> Given request:
Every line containing the word "scene" needs to be found and copied.

▽

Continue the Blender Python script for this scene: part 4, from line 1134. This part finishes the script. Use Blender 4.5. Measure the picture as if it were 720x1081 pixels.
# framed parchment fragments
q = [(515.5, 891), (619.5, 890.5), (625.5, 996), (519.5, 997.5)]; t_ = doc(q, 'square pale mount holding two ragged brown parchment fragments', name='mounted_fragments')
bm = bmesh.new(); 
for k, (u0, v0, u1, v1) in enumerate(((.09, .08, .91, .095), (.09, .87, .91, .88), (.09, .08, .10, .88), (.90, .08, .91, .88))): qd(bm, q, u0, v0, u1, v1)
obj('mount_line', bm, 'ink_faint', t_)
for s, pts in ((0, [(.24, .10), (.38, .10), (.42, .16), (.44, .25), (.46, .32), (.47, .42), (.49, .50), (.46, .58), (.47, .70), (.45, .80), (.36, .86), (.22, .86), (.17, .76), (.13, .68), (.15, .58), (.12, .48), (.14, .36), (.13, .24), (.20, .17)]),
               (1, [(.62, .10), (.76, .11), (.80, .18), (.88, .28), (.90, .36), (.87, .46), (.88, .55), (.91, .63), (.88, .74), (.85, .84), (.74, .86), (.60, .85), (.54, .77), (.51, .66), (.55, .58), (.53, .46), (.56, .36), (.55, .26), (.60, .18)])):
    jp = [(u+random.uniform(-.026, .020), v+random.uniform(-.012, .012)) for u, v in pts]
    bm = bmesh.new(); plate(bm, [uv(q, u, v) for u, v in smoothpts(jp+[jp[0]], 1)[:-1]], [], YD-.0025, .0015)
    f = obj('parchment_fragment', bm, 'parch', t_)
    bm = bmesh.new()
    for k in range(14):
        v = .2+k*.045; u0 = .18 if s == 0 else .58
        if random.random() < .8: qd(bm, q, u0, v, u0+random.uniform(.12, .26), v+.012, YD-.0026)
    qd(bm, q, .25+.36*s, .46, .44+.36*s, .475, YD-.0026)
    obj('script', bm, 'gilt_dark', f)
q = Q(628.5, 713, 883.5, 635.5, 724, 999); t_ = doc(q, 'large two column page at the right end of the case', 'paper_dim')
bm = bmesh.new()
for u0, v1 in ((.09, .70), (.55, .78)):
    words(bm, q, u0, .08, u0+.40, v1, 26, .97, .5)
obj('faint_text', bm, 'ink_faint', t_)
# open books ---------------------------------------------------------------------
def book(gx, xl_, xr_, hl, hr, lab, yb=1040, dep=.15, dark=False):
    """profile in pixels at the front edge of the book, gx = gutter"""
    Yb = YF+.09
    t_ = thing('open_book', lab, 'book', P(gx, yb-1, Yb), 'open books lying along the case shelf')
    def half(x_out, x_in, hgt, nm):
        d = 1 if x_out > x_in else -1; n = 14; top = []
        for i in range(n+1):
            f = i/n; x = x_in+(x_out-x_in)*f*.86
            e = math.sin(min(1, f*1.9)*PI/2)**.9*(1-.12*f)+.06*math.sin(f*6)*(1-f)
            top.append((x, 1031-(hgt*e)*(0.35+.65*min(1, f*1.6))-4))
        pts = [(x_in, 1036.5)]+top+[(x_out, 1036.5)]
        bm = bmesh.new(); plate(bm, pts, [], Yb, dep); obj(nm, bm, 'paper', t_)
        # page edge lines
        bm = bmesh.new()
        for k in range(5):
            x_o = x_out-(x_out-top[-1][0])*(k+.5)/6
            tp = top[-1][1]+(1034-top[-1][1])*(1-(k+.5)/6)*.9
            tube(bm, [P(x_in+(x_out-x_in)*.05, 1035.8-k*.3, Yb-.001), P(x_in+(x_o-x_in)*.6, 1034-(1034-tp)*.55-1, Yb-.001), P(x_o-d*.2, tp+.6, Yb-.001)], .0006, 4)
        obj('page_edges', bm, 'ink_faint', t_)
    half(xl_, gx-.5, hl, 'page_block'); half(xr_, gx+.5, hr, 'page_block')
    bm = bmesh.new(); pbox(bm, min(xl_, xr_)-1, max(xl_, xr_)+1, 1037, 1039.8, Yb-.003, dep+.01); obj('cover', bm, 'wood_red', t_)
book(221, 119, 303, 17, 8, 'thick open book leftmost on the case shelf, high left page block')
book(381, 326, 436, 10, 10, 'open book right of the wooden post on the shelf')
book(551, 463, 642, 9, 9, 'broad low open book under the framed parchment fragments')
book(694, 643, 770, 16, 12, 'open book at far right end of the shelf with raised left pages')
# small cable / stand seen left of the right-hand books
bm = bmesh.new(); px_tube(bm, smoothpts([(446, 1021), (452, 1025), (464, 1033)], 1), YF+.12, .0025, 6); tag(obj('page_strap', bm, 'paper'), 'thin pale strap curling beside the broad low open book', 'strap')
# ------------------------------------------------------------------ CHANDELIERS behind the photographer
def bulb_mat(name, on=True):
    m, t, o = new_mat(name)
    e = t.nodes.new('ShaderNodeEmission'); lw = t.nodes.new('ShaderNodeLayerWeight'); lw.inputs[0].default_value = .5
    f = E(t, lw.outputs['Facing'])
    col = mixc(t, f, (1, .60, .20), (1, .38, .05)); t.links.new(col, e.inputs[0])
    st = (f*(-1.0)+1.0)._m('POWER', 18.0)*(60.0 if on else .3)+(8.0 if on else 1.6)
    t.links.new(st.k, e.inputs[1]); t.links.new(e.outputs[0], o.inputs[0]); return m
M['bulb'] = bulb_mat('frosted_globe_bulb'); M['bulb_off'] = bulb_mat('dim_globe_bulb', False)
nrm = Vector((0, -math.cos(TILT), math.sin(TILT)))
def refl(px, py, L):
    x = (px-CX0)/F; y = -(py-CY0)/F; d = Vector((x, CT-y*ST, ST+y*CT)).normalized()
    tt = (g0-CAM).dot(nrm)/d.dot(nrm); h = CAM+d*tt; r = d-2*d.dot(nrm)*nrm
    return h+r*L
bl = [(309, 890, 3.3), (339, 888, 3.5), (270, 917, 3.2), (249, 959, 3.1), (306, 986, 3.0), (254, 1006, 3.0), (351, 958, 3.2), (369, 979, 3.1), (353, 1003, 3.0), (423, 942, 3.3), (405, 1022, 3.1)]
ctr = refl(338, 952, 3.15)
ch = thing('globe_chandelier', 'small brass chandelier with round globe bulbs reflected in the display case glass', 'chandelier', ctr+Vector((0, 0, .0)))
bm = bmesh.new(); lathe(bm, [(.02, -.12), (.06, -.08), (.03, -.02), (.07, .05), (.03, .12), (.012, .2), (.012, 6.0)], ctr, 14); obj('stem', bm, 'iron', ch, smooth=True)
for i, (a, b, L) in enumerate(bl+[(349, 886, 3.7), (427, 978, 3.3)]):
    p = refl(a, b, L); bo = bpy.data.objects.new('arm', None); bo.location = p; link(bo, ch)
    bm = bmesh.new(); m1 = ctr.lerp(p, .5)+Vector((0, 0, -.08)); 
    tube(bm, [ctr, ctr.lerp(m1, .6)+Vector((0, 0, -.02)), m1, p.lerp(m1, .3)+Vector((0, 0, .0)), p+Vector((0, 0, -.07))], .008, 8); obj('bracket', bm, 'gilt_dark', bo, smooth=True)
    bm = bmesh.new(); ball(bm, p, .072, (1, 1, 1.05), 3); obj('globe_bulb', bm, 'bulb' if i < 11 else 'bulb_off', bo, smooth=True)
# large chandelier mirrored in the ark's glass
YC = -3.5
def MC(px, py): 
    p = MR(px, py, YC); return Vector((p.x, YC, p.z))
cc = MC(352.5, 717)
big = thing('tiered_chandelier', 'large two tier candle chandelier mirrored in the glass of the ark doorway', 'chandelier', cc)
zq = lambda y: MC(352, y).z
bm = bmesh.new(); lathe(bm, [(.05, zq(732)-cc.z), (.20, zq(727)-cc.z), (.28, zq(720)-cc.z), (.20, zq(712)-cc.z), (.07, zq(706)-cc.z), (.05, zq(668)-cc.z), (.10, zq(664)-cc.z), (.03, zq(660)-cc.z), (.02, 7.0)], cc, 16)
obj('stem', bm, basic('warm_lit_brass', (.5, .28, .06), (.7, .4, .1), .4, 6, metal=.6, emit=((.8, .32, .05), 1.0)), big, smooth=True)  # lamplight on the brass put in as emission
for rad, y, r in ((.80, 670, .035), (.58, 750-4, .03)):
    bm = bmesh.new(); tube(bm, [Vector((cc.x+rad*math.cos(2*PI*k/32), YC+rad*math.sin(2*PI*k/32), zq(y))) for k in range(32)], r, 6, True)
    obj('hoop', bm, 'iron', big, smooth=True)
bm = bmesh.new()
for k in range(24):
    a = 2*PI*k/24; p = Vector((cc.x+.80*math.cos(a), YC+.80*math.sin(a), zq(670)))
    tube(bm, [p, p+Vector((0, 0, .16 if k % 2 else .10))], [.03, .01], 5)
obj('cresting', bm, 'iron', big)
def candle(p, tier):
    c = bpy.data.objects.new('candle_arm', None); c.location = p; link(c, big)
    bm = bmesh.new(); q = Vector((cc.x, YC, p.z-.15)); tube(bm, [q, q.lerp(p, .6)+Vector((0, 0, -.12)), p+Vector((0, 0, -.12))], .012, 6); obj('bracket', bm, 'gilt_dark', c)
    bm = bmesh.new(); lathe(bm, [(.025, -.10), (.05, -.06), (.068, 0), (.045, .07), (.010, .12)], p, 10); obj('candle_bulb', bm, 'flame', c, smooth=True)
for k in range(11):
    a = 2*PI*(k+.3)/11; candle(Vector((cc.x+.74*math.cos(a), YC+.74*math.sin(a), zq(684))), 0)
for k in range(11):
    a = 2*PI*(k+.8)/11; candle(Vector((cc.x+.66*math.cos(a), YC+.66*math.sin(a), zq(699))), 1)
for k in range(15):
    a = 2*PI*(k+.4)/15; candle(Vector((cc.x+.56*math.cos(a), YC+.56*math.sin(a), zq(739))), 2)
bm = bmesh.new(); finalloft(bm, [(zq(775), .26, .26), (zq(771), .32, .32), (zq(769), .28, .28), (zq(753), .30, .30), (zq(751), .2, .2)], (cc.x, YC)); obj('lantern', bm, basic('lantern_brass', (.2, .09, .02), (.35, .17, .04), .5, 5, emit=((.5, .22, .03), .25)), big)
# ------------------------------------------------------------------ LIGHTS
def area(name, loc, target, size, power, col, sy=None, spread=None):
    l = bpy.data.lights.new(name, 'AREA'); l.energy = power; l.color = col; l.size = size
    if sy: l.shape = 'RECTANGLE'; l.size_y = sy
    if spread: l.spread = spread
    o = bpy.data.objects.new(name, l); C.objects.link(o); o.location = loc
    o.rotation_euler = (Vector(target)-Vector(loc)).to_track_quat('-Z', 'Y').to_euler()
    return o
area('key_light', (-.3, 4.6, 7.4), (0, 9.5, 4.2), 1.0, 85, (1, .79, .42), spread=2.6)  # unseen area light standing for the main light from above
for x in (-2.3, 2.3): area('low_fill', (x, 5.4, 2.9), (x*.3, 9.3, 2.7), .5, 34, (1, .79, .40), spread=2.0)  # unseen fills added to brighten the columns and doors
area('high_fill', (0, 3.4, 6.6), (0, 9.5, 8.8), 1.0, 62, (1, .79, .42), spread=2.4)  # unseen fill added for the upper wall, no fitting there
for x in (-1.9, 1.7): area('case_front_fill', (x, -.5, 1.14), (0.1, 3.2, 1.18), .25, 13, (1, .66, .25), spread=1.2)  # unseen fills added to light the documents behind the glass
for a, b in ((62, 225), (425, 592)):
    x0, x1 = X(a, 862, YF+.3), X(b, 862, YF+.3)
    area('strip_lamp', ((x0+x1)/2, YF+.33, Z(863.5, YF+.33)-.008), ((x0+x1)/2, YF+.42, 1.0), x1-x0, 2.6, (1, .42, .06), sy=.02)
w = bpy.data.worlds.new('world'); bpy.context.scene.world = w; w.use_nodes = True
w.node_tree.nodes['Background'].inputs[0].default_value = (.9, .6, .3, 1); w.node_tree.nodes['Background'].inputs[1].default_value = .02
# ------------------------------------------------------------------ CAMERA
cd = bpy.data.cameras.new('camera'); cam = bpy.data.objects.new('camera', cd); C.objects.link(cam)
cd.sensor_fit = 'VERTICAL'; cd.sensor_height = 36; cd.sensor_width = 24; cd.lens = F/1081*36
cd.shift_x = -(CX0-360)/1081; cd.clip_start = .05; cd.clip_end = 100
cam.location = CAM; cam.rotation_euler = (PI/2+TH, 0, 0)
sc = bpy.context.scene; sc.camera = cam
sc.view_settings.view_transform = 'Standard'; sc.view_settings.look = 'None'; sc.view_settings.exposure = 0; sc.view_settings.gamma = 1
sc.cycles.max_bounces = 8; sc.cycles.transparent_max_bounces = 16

△

> Task response:
Continue the Blender Python script for this scene: part 4, from line 1134. This part finishes the script. Use Blender 4.5. Measure the picture as if it were 720x1081 pixels.
w = bpy.data.worlds.new('world'); bpy.context.scene.world = w; w.use_nodes = True
sc = bpy.context.scene; sc.camera = cam